One Outcome, One Aim: some responses to Commission Recommendation 3

I am lucky enough to be working on Stockton-on-Tees’ Agreed Syllabus. Designed by adviser Kirsten Webber, the syllabus is already well-planned, challenging and highly practical. As I take the train up to Stockton, home of course to the world’s first public railway, I reflect on the pleasure of creating something of educational value for teachers and pupils and working with like-minded people. The syllabus is supportive and practical, but it also encourages teachers to increase the challenge of their teaching as children grow. Kirsten and I are agreed; we want to support teachers as much as possible, but we also want to establish a high standard of quality and coherence. We want growing understanding in RE to be systematic and deliberate. This syllabus encourages increasing demand and complexity. This is not accidental.

Gazing from my train window at the big skies of the North East, I wonder why isn’t there a Kirsten on every SACRE, academy chain and diocese? Why should this syllabus ‘only’ support teachers in Stockton? The Commission Recommendation 3 comes to mind:

Non-statutory programmes of study for each of Key a. Stages 1–4 should be developed at a national level…
Programmes of study should be developed by a national body of a maximum of nine professionals, including serving teachers.

Travelling around the country as I do, working with Academy Trusts and SACREs on various aspects of their RE architecture, I can say from personal experience how much energy is being spent on locally agreed or other RE syllabuses. With teachers at peak workload, SACREs losing touch with their local area, widespread fragmentation caused by new school types and the sharp decline in local RE advisers able to pull various strings together, this does seem like a timely innovation. All over the country advisers, SACREs and Trusts are reinventing the wheel; a colossal expenditure of energy that could surely be put to a better, or more streamlined, use.

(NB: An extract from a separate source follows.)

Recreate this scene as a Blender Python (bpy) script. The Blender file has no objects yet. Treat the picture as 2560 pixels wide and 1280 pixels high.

What existing models can we look at to judge this proposal? RE Today’s Understanding Christianity and Model Syllabuses are good examples. Either, or both, of these syllabuses allows SACREs or trusts to access practical, coherent curricula at a standard they would be unable to create on their own. Both syllabuses are popular and continue to sell; teachers and schools want them. Could programmes of study, produced nationally to exemplify the National Entitlement, offer trusts and local authority areas coherent, practical RE of a universally high standard? This is certainly the intention. The Commission Report sets out in forensic detail just how inconsistent and incoherent children’s learning is in our atomized system.

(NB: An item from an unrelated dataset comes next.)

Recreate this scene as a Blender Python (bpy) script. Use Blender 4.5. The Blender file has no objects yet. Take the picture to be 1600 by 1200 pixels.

However the oft-repeated warning springs to mind, given in response to the suggestion of a national curriculum for RE: whose RE? What curriculum? The small print of this Recommendation however cuts through that particular Gordian knot:

Members of the national body should be appointed on the basis of commitment to the approach taken to Religion and Worldviews in the National Entitlement’ (Rec 3, p 14)

I am sure in some quarters this phrase, nestling in Recommendation 3, will give rise to howls of anguish. ‘The Commission’s RE’, is the answer to the question ‘whose RE?’ and it will not please everyone.

What is ‘the Commission’s RE’? This justification for learning about religion and worldviews is given in the report; ‘it is impossible fully to understand the world without understanding worldviews’ (p. 3). Thus the National Entitlement presents one purpose of learning in Religion and Worldviews; to understand the nature, types and impact of religious and non-religious worldviews. The National Entitlement sheds other purposes for learning in RE, such as improved community relations, personal inspiration or respect for outlooks different to one’s own. ‘The Commission’s RE’ is the most inclusive version of the subject. With one purpose given for learning, the purpose of understanding, students don’t have to be religious or to care about religion to engage in this area of study. The rise, interaction and concerns of different worldviews explains both the past and the present. Worldviews studies could be described, perhaps at an open evening to parents, as the history of human thought. All humans have a worldview. With personal and spiritual aims of the subject dropped from the National Entitlement, Religion and Worldviews becomes the study of human thought, essential for understanding the world.

Kirsten and I are a good team because we agree on the purpose of learning in RE; to understand. It is an exciting partnership. One clear aim means we can see where we want to be. We might disagree about how to get there, although more often than not we agree, but we know where we are heading to. If national programmes of study can offer a clear purpose for the subject, which I hope they will, we as a community will have one outcome to aim for. Of course there is complexity in the doing, but clarity of what we want to achieve would cut out a whole host of distracting and stultifying confusion.

Programmes of study with one clear aim and purpose for learning would not only save teachers, SACREs and Trusts huge amounts of time and effort, it would enable a degree of creativity to flourish along the path to one clear aim. Teachers, schools and students are incredibly diverse, as anyone who has tried to teach from their colleague’s lesson plan knows. Teaching and learning has to be shaped to fit the teacher, the class and the context. How much more effective will we be as a community with one clear aim to provide an eventual outcome, as we work to achieve that outcome in our own particular contexts? Programmes of study offering coherence and progression, to relieve teachers’ burden of creating resources from scratch and to provide a benchmark of high quality, inclusive learning is surely to be welcomed.